None of the five players with significant Colorado connections competing in the final stage of Q-school earned LPGA Tour status on Sunday. But that doesn’t mean the results of the tournament in Daytona Beach, Fla., didn’t resonate in Colorado.
In fact, what happened in Daytona Beach had a major impact on the field of one of the bigger golf tournaments that will be held in the Centennial State in 2015.
Colorado — specifically, Boulder Country Club — will host the Pac-12 Women’s Golf Championships April 20-22. And considering four of the top six women’s golf teams in the Golfweek national rankings are from the Pac-12, suffice it to say that quite a few of the best women’s amateurs in the world will be coming to Boulder to compete in the spring.
But after what happened in Florida on Sunday, the field will be somewhat less stellar.
Golf is one of the rare college sports where it’s not particularly unusual for some of the best competitors to leave programs in the middle of the season. It happened two years ago when Jordan Spieth exited the University of Texas during the winter break. Closer to home, Sue Kim left the University of Denver women’s program in mid-season several years ago to go pro and eventually made it to the LPGA Tour.
And on Sunday at the LPGA Q-school finals, three Pac-12 women’s players — all among the best in women’s amateur golf — qualified for the LPGA Tour. All three immediately turned professional, thereby hastily ending their college careers. And, of course, that means that the Pac-12 Championships Boulder Country Club is hosting suddenly lost three of its top competitors.
And these certainly weren’t just any players. They include the No. 1 and No. 2 women’s college golfers in the country, according to Golfweek — senior SooBin Kim of Washington and sophomore Alison Lee of UCLA — along with No. 19 Jing Yan, Kim’s freshman teammate at Washington.

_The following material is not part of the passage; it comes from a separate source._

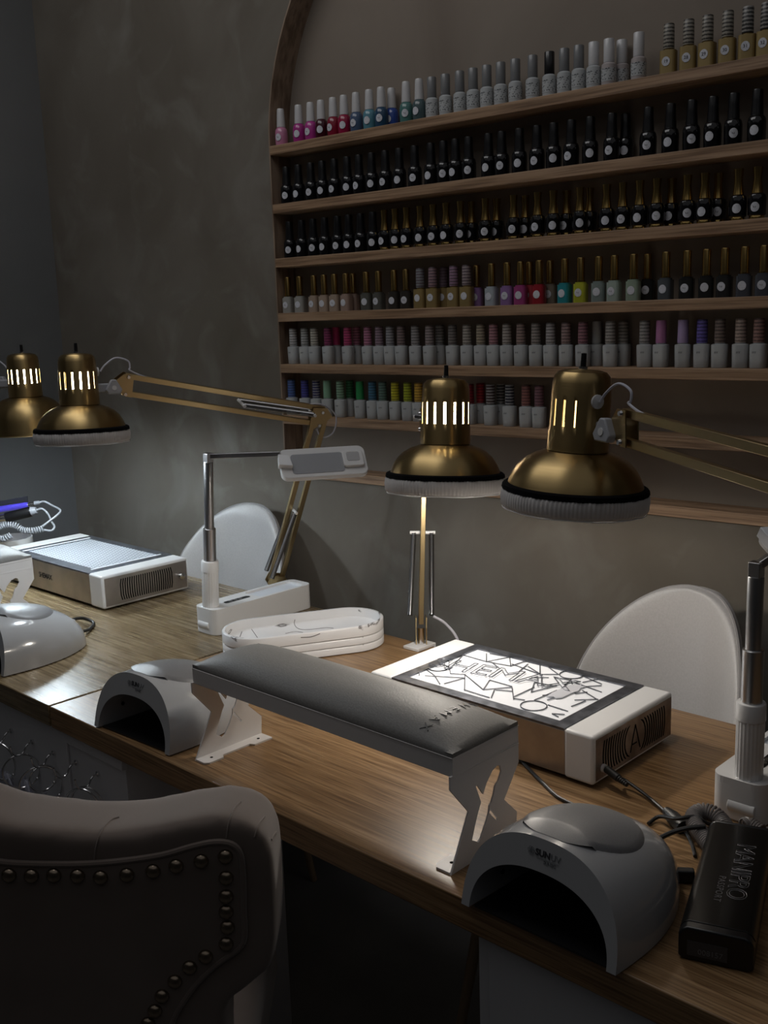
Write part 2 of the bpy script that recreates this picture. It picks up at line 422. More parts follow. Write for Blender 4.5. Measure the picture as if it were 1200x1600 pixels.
RB = dict(
    round=[(.0115, 0), (.0138, .002), (.0145, .012), (.0145, .028), (.0132, .035), (.0100, .0395), (.0080, .041)],
    white=[(.0120, 0), (.0130, .001), (.0132, .03), (.0126, .036), (.0100, .0385), (.0078, .040)],
    squat=[(.0130, 0), (.0145, .0015), (.0149, .026), (.0147, .032), (.0136, .0375), (.0118, .0405), (.0095, .042)],
    goldfoot=[(.0130, .006), (.0144, .0075), (.0148, .028), (.0145, .034), (.0128, .039), (.0085, .042)],
)
def cap_prof(kind):
    return dict(tall=[(.0098, 0), (.0098, .002), (.0086, .028), (.0080, .0375), (.0072, .040), (.001, .0405)],
                blk=[(.0102, 0), (.0100, .004), (.0086, .022), (.0084, .038), (.0078, .0405), (.001, .041)],
                str=[(.0092, 0), (.0094, .001), (.0094, .0375), (.0086, .039), (.001, .0393)],
                flare=[(.0092, 0), (.0088, .003), (.0066, .022), (.0078, .038), (.0082, .041), (.001, .0412)],
                dnd=[(.0092, 0), (.0094, .001), (.0090, .038), (.0082, .0398), (.001, .040)])[kind]
def curved_disc(w=.0072, h=.0078, R=.0152):
    # a round sticker wrapped on the bottle, centred on its own origin at the surface
    b = MB(); vs = [(0, -.0003, 0)]; fs = []; n = 24
    for r in (1, 2, 3):
        for k in range(n):
            a = 2 * PI * k / n; x = w * r / 3 * math.cos(a); z = h * r / 3 * math.sin(a); th = x / R
            vs.append((R * math.sin(th), R - (R + .0003) * math.cos(th), z))
    for k in range(n): fs.append((0, 1 + k, 1 + (k + 1) % n))
    for r in range(2):
        for k in range(n): fs.append((1 + r * n + k, 1 + (r + 1) * n + k, 1 + (r + 1) * n + (k + 1) % n, 1 + r * n + (k + 1) % n))
    return b.add(vs, fs).build('tmp', paper)
def disc_mesh(w=.0068, h=.0076):
    return MB().prism([(w * math.cos(2 * PI * k / 20), h * math.sin(2 * PI * k / 20)) for k in range(20)], 0, .0004,
                      Matrix.Rotation(PI / 2, 4, 'X')).build('tmp', paper, smooth=False)
def scribble():
    b = MB(); random.seed(3)
    for k in range(3):
        b.box((-.0032 + k * .0023, -.0003, -.0014), (-.0024 + k * .0023, .0002, .0016)); b.box((-.0032 + k * .0023, -.0003, .0010), (-.0016 + k * .0023, .0002, .0016))
    return b.build('tmp', ink, smooth=False)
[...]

Lee, who played on the U.S. team for the Junior Solheim Cup at Inverness Golf Club in Englewood during the summer of 2013 (pictured above), shared medalist honors in the 90-hole LPGA qualifying finals on Sunday with Australian Minjee Lee.
“I don’t have any words to express how I feel right now,” Alison Lee said. “On the green when I made my putt for par and when I realized I got my LPGA card, I was just filled with joy. Then I got off, and I just thought about what it meant to be pro and I thought about my team and my school and my coach and it kind of did make me sad.”
Kim, meanwhile, tied for 11th place, also earning her LPGA card, while Yan placed 34th and gained conditional LPGA status.
No doubt the departures of those players will take a toll on Washington — the No. 1-ranked women’s program in the nation — and No. 3 UCLA. Lee won the Pac-12 Preview tournament last month — in her final college event, as it turned out. Kim finished a stroke behind Lee there, and won one fall tournament, while Yan won another.
Not having those players at Boulder Country Club in April certainly is a blow, but that doesn’t mean the field won’t still be packed with top players. Barring the unforeseen, the defending NCAA Division I champion (Doris Chen of Southern California) will be on hand, along with three other top-seven finishers from the 2014 national finals (Lauren Kim of Stanford, Manon Gidali of Arizona and Louise Ridderstrom of UCLA).
In fact, after the fall portion of the college schedule, eight of the top 18 ranked women’s college golfers in the country — not counting Lee, SooBin Kim and Yan — come from Pac-12 schools.